Eleven people living in federally-funded housing in Cleveland were arrested for larceny, rape, probation and drug allegations in 2011, for example. Likewise, nine tenants in New Orleans who “allegedly failed to appear for court hearings involving rape, murder, assault, sexual assault, or assault of a child,” among other crimes were arrested in 2010.

The program led to nearly 9,000 apprehensions between 2002 and 2012 — the last year the IG published arrest data and information under the initiative before all references to the initiative disappeared from reports to Congress.

Oney did not know why the IG stopped reporting the arrests, and the IG did not respond to a request for comment.

The Initiative Ended, New Arrest Data Is Unknown

The “special separate initiative” was replaced with “routine information sharing,” Oney said, but evidence suggests fugitives living in HUD-funded homes aren’t being targeted as they were before the program’s termination.

The U.S. Marshals officers don’t seek out fugitives based on whether they live in HUD housing, and the IG couldn’t verify related data for any years since 2012. Conflicting reports also question how much the two agencies are now cooperating in identifying and removing such fugitives.

“It is important to note that the Marshals Service does not track fugitive cases due to any association with federally-subsidized housing, nor do we arrest fugitives based solely on their reported addresses,” Oney told TheDCNF.

The IG told Senate Judiciary Committee Chairman Sen. Chuck Grassley twice in the last year that the U.S. Marshals haven’t requested assistance. Additionally, the U.S. Marshals couldn’t produce any records in response to a Freedom of Information Act request TheDCNF filed for communications regarding fugitives in HUD-funded homes between the two agencies from 2012 and 2016.

The “U.S. Marshals have not, to my knowledge, requested our presence during my tenure at this organization,” then-IG David Montoya wrote in a June 2016 letter to Grassley, noting that it would be “difficult” to support such a request because of other responsibilities. Grassley is an Iowa Republican.

The two agencies coordinate on regional and local levels and exchange information through the FBI Criminal Justice Information Services, which may explain why headquarters for the two groups were unaware of coordination, according to Oney.
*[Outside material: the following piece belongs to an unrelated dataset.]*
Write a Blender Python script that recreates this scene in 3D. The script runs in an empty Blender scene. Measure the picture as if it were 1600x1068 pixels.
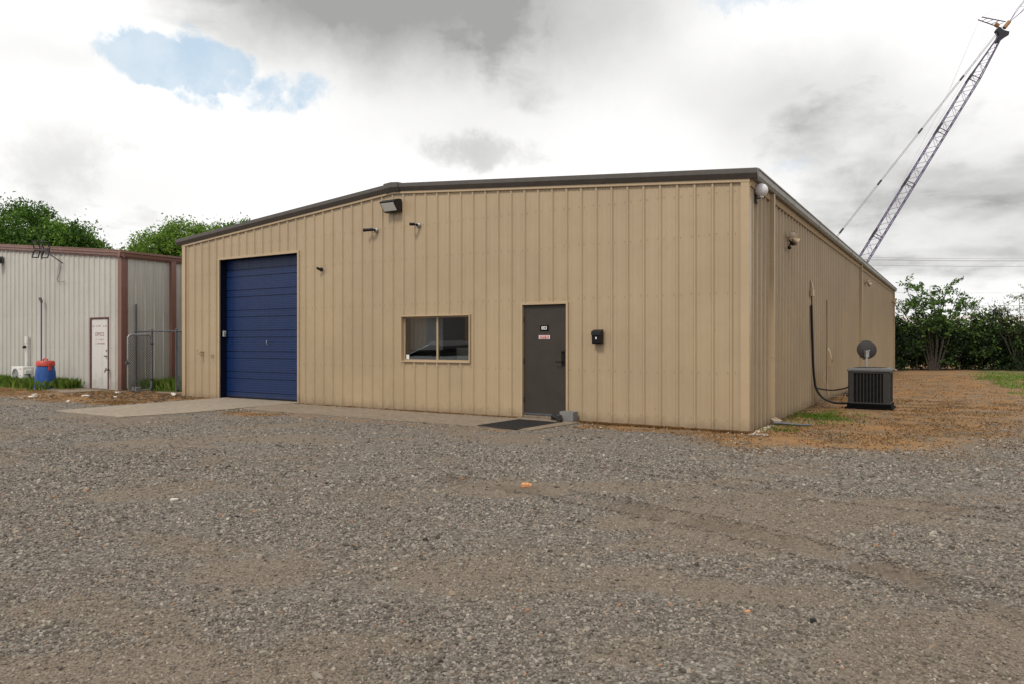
import bpy, bmesh, math, random
import numpy as np
from mathutils import Vector, Matrix
random.seed(7); rng = np.random.default_rng(11)
sc = bpy.context.scene
C = sc.collection
R = math.radians

# ------------------------------------------------------------------ materials
def mat(name, col, rough=.6, metal=0., spec=.5):
    m = bpy.data.materials.new(name); m.use_nodes = True
    b = m.node_tree.nodes['Principled BSDF']
    b.inputs['Base Color'].default_value = (*col, 1)
    b.inputs['Roughness'].default_value = rough
    b.inputs['Metallic'].default_value = metal
    b.inputs['Specular IOR Level'].default_value = spec
    return m
class N:
    """small node helper"""
    def __init__(s, tree): s.t = tree
    def new(s, typ, **kw):
        n = s.t.nodes.new(typ)
        for k, v in kw.items(): setattr(n, k, v)
        return n
    def link(s, a, b): s.t.links.new(a, b)
    def put(s, sock, v):
        if isinstance(v, bpy.types.NodeSocket): s.link(v, sock)
        elif v is not None:
            if isinstance(v, (tuple, list)) and len(v) == 3 and sock.type == 'RGBA': v = (*v, 1)
            sock.default_value = v
    def math(s, op, a, b=None, c=None, clamp=False):
        n = s.new('ShaderNodeMath', operation=op, use_clamp=clamp)
        s.put(n.inputs[0], a)
        if b is not None: s.put(n.inputs[1], b)
        if c is not None: s.put(n.inputs[2], c)
        return n.outputs[0]
    def vmath(s, op, a, b=None):
        n = s.new('ShaderNodeVectorMath', operation=op)
        s.put(n.inputs[0], a)
        if b is not None: s.put(n.inputs[1], b)
        return n.outputs['Value'] if op in ('LENGTH', 'DOT_PRODUCT', 'DISTANCE') else n.outputs[0]
    def noise(s, vec, scale, detail=4, rough=.55, dist=0.):
        n = s.new('ShaderNodeTexNoise'); s.put(n.inputs['Vector'], vec)
        n.inputs['Scale'].default_value = scale; n.inputs['Detail'].default_value = detail
        n.inputs['Roughness'].default_value = rough; n.inputs['Distortion'].default_value = dist
        return n
    def ramp(s, fac, pts, interp='LINEAR'):
        n = s.new('ShaderNodeValToRGB'); n.color_ramp.interpolation = interp
        e = n.color_ramp.elements
        while len(e) < len(pts): e.new(.5)
        for k, (p, c) in enumerate(pts):
            e[k].position = p
            e[k].color = (*c, 1) if isinstance(c, tuple) else (c, c, c, 1)
        s.put(n.inputs[0], fac); return n.outputs[0]
    def mix(s, fac, a, b, typ='MIX'):
        n = s.new('ShaderNodeMix', data_type='RGBA', blend_type=typ)
        s.put(n.inputs[0], fac); s.put(n.inputs[6], a); s.put(n.inputs[7], b)
        return n.outputs[2]
    def maprange(s, v, a, b, c=0., d=1., smooth=True):
        n = s.new('ShaderNodeMapRange', interpolation_type='SMOOTHSTEP' if smooth else 'LINEAR')
        s.put(n.inputs['Value'], v)
        n.inputs['From Min'].default_value = a; n.inputs['From Max'].default_value = b
        n.inputs['To Min'].default_value = c; n.inputs['To Max'].default_value = d
        return n.outputs[0]
    def bump(s, h, strength, dist, normal=None):
        n = s.new('ShaderNodeBump'); s.put(n.inputs['Height'], h)
        n.inputs['Strength'].default_value = strength; n.inputs['Distance'].default_value = dist
        if normal is not None: s.link(normal, n.inputs['Normal'])
        return n.outputs[0]
def nodes_of(m): return N(m.node_tree), m.node_tree.nodes['Principled BSDF']

def panel_paint(name, col, streak=.16, grime=(.16, .11, .07), grime_h=.35, rough=.45, spots=True):
    """weathered sheet metal: blotches, vertical streaks, splashed dirt low down"""
    m = mat(name, col, rough); n, b = nodes_of(m)
    co = n.new('ShaderNodeTexCoord').outputs['Object']
    big = n.noise(co, .55, 4, .6).outputs[0]
    c1 = n.mix(n.maprange(big, .3, .7), tuple(c * .93 for c in col), tuple(min(1, c * 1.05) for c in col))
    mp = n.new('ShaderNodeMapping'); n.link(co, mp.inputs[0]); mp.inputs['Scale'].default_value = (1, 1, .06)
    st = n.noise(mp.outputs[0], 9, 5, .65).outputs[0]
    c2 = n.mix(n.math('MULTIPLY', n.maprange(st, .5, .75), streak), c1, tuple(c * .62 for c in col))
    z = n.new('ShaderNodeSeparateXYZ'); n.link(co, z.inputs[0])
    low = n.math('ADD', z.outputs[2], n.math('MULTIPLY', n.noise(co, 5, 5, .7).outputs[0], -grime_h * 1.5))
    gm = n.maprange(low, -grime_h * .75, grime_h * .1, 1, 0)
    c3 = n.mix(n.math('MULTIPLY', gm, .5), c2, grime)
    if spots:
        vo = n.new('ShaderNodeTexVoronoi'); n.link(co, vo.inputs[0]); vo.inputs['Scale'].default_value = 3.1
        sp = n.math('LESS_THAN', vo.outputs['Distance'], .035)
        gate = n.math('GREATER_THAN', n.noise(co, 1.3, 2).outputs[0], .5)
        c3 = n.mix(n.math('MULTIPLY', n.math('MULTIPLY', sp, gate), .5), c3, tuple(c * .35 for c in col))
    n.link(c3, b.inputs['Base Color'])
    n.link(n.maprange(st, .2, .8, rough - .08, rough + .15, False), b.inputs['Roughness'])
    n.link(n.bump(n.noise(co, 2.2, 2).outputs[0], .45, .02), b.inputs['Normal'])
    return m
def speckled(name, col, var=.25, scale=30, rough=.8, bump=.3, dist=.004, metal=0.):
    m = mat(name, col, rough, metal); n, b = nodes_of(m)
    co = n.new('ShaderNodeTexCoord').outputs['Object']
    t = n.noise(co, scale, 6, .65).outputs[0]; t2 = n.noise(co, scale * .08, 4, .6).outputs[0]
    c = n.mix(n.maprange(t, .3, .7), tuple(x * (1 - var) for x in col), tuple(min(1, x * (1 + var)) for x in col))
    c = n.mix(n.maprange(t2, .35, .7, 0, .35), c, tuple(x * (1 - var * 1.3) for x in col))
    n.link(c, b.inputs['Base Color']); n.link(n.bump(t, bump, dist), b.inputs['Normal'])
    return m
def attr_tint(name, a, bcol, ccol, rough=.7, transl=.0, spec=.3):
    """per-leaf / per-blade colour from the mesh attribute 'tint'"""
    m = mat(name, a, rough, 0, spec); n, b = nodes_of(m)
    at = n.new('ShaderNodeAttribute', attribute_name='tint')
    c = n.ramp(at.outputs['Fac'], [(0, a), (.5, bcol), (1, ccol)])
    n.link(c, b.inputs['Base Color'])
    if transl:
        tr = n.new('ShaderNodeBsdfTranslucent'); n.link(c, tr.inputs[0])
        mx = n.new('ShaderNodeMixShader'); mx.inputs[0].default_value = transl
        n.link(b.outputs[0], mx.inputs[1]); n.link(tr.outputs[0], mx.inputs[2])
        out = [x for x in m.node_tree.nodes if x.type == 'OUTPUT_MATERIAL'][0]
        n.link(mx.outputs[0], out.inputs[0])
    return m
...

“This might help explain why then-IG Montoya would not have seen any requests for assistance at his level,” he told TheDCNF. “We also have no record of any requests because we don’t track those local relationships, but that does not mean the agencies are not working together. We definitely are.”

Oney noted that the IG and the U.S. Marshals shared information as recently as this summer.
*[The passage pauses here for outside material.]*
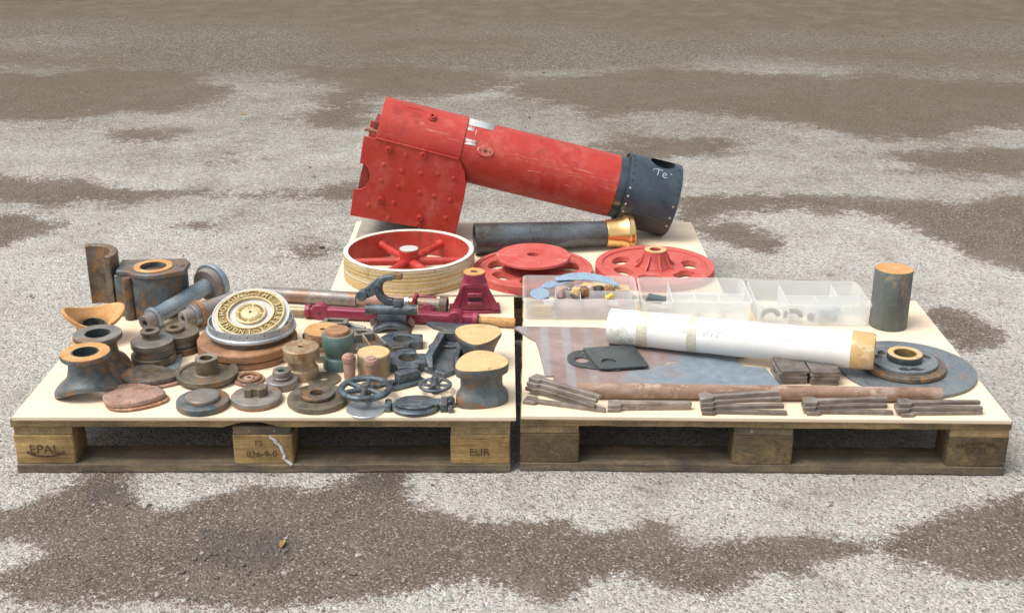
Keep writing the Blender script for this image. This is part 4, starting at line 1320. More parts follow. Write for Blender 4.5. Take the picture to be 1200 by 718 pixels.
def eccentric(label, x, y, rz, s, full):
    t = lthing('eccentric', label, 'eccentric', x, y, rz, 'stacked eccentric sheaves', 0.0083 if full else 0.0)
    if full:
        MB().lathe([(0, 0), (0.056 * s, 0), (0.058 * s, 0.003), (0.057 * s, 0.021), (0, 0.021)], 60).build('base_flange', 'olive_cast', t)
        MB().ring(0, 0.0515 * s, 0.0212, 0.040, 60, T(0.002, 0.002, 0)).build('middle_disc', 'brown_cast', t)
    else:
        MB().lathe([(0, 0), (0.051 * s, 0), (0.053 * s, 0.003), (0.052 * s, 0.018), (0, 0.018)], 60, M=T(0.004, -0.003, 0)).build('base_flange', 'brown_cast', t)
        MB().ring(0, 0.047 * s, 0.0182, 0.034, 60).build('middle_disc', 'shaft_brown', t)
    z0 = 0.0402 if full else 0.0342
    MB().lathe([(0, z0), (0.053 * s, z0), (0.0548 * s, z0 + 0.003), (0.0545 * s, z0 + 0.019), (0, z0 + 0.0205)], 64).build('top_disc', 'grey_face' if full else 'olive_cast', t, bevel=0.0012)
    b = MB().lathe([(0.0125, z0 + 0.0203), (0.0235, z0 + 0.0203), (0.0205, z0 + 0.026), (0.0205, z0 + 0.030), (0.0255, z0 + 0.033), (0.0255, z0 + 0.040), (0.0235, z0 + 0.042), (0.0125, z0 + 0.042)], 40, True, M=T(-0.006, 0.012, 0) if full else T(-0.012, 0.006, -0.012)).build('boss', 'olive_cast', t, bevel=0.0008)
    return t


o = MB().prism(rounded(-0.055, 0.062, -0.052, 0.050, 0.006, 3), 0, 0.008).build('base_plate', 'blue_shaft', bevel=0.001, loc=(-0.913, 0.305, B))
o.rotation_euler = (0, 0, R(8))
tag(o, 'blue-grey flat plate under the front eccentric stack', 'plate')
o = MB().prism([(-0.022, -0.010), (0.020, -0.012), (0.024, 0.006), (-0.018, 0.012)], 0, 0.022).build('small_block', 'grey_face', bevel=0.002, loc=(-0.474, 0.322, B))
tag(o, 'small grey block between the spool and the green pedestal', 'block')
eccentric('front stack of olive grey eccentric discs with small ringed boss', -0.919, 0.309, 0, 1.0, True)
eccentric('rear stack of mossy brown eccentric discs half hidden behind the front stack', -0.872, 0.402, 10, 0.95, False)


def egg_cover(label, x, y, rz, mat, mat2, L, W):
    t = lthing('egg_cover', label, 'cover plate', x, y, rz, 'egg-shaped cover plates')
    E0 = egg(L, W, 0.32)
    MB().loft([[(a * s, b * s, z) for a, b in E0] for s, z in ((0.96, 0), (1.0, 0.003), (1.0, 0.007), (0.97, 0.0085))]).build('lower_plate', mat2, t, bevel=0)
    sh = -0.006
    MB().loft([[(a * s + sh, b * s + 0.004, z) for a, b in E0] for s, z in ((0.95, 0.0088), (0.985, 0.011), (0.985, 0.018), (0.955, 0.021), (0.86, 0.0218))]).build('upper_plate', mat, t, bevel=0)
    for k in range(26):
        a, b = E0[(k * 48) // 26]
        MB().lathe([(0.0022, 0), (0.0018, 0.0012), (0, 0.0016)], 6, M=T(a * 0.90 + sh, b * 0.90 + 0.004, 0.0212)).build('stud', mat, t, bevel=0)


egg_cover('pinkish rusted egg-shaped cover nearest the front edge', -0.900, 0.080, 4, 'pink_rust', 'brown_rust', 0.152, 0.116)
egg_cover('brownish grey egg-shaped cover lying behind the pink one', -0.893, 0.194, -4, 'brown_cast', 'pink_rust', 0.152, 0.108)


# ------------------------------------------------------------ flared saddle castings
def saddle_mesh(Rx=0.084, Ry=0.062, H=0.112, ring=True):
    n = 64
    prof = [(0.0, 0.098), (0.02, 0.085), (0.12, 0.070), (0.3, 0.052), (0.55, 0.036), (0.8, 0.020), (1.0, 0.012)]
    outer, inner = [], []
    for w, z in prof:
        lo, li = [], []
        for i in range(n):
            a = 2 * PI * i / n
            ca, sa = math.cos(a), math.sin(a)
            rx = 0.044 + (Rx - 0.044) * w ** 1.7
            ry = 0.044 + (Ry - 0.044) * w ** 1.7
            lift = 0.030 * (1 - ca * ca) * w ** 1.5
            lo.append((rx * ca, ry * sa, z + lift))
            k = 0.80 if w < 0.5 else 0.80 + 0.13 * (w - 0.5) * 2
            li.append((rx * ca * k, ry * sa * k, z + lift - (0.012 if w > 0.9 else 0.0)))
        outer.append(lo)
        inner.append(li)
    rim = [(x * 1.01, y * 1.01, z - 0.012) for x, y, z in outer[-1]]
    mb = MB()
    mb.loft(outer + [rim] + inner[::-1], closed=True)
    return mb


def saddle(label, x, y, rz, face, flip=False, tilt=None, body='slate_rust', s=1.0):
    rot = None
    if flip:
        t = thing('saddle_casting', label, 'saddle casting', (x, y, B + 0.100), group='flared saddle castings', rot=(R(180) + tilt[0], tilt[1], R(rz)))
    else:
        t = lthing('saddle_casting', label, 'saddle casting', x, y, rz, 'flared saddle castings')
        if tilt:
            t.rotation_euler = (tilt[0], tilt[1], R(rz))
    t.scale = (s, s, s)
    saddle_mesh().build('body', body, t, bevel=0)
    f = MB().lathe([(0.033, 0.098), (0.0585, 0.098), (0.0605, 0.101), (0.0600, 0.1105), (0.033, 0.1105)], 60, True).build('flange', body, t, bevel=0.001)
    MB().ring(0.0332, 0.0590, 0.1108, 0.1122, 60).build('flange_face', face, f, bevel=0.0005)
    MB().ring(0.0300, 0.0328, 0.050, 0.1120, 48).build('bore_liner', 'dark_sheet', f, bevel=0)
    return t


saddle('flared grey saddle casting with orange ring top at the front left corner', -1.030, 0.128, 14, 'orange_rust')
saddle('flared grey saddle casting with grey ring top behind the orange-topped one', -1.036, 0.246, -24, 'grey_face', body='brown_cast')
saddle('upturned orange saddle casting with its curved seat facing up', -1.112, 0.452, 28, 'grey_face', flip=True, tilt=(R(9), R(4)), body='orange_rust', s=0.96)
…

Montoya vacated his position without public notice soon after sending the letter to Grassley, which also included mischaracterizations and inaccuracies about TheDCNF’s reporting on the IG.

The IG discovered 1,300 fugitives living in taxpayer-funded homes in just one region, it wrote in a 2012 report that was never published due to concerns about the data’s accuracy, TheDCNF previously revealed.

The watchdog was able to verify some of that data in 2016, but it told Grassley that its investigators had been unable to match HUD data with the NCIC database since 2012 and that they had received no new requests from the U.S. Marshals.

Regardless, it’s impossible to tell how many fugitives living in HUD-funded homes has been arrested since the IG stopped publishing the data in 2012. The U.S. Marshals don’t report those figures.

“The [U.S. Marshals do] not maintain any data on the number of actual arrests made as a result of the information exchange” between the IG and the U.S. Marshals, Oney said.

GAO is investigating the extent of fugitive felons living in HUD-funded homes and the IG’s role in enforcing the federal law barring such tenants as a result of a request from Grassley.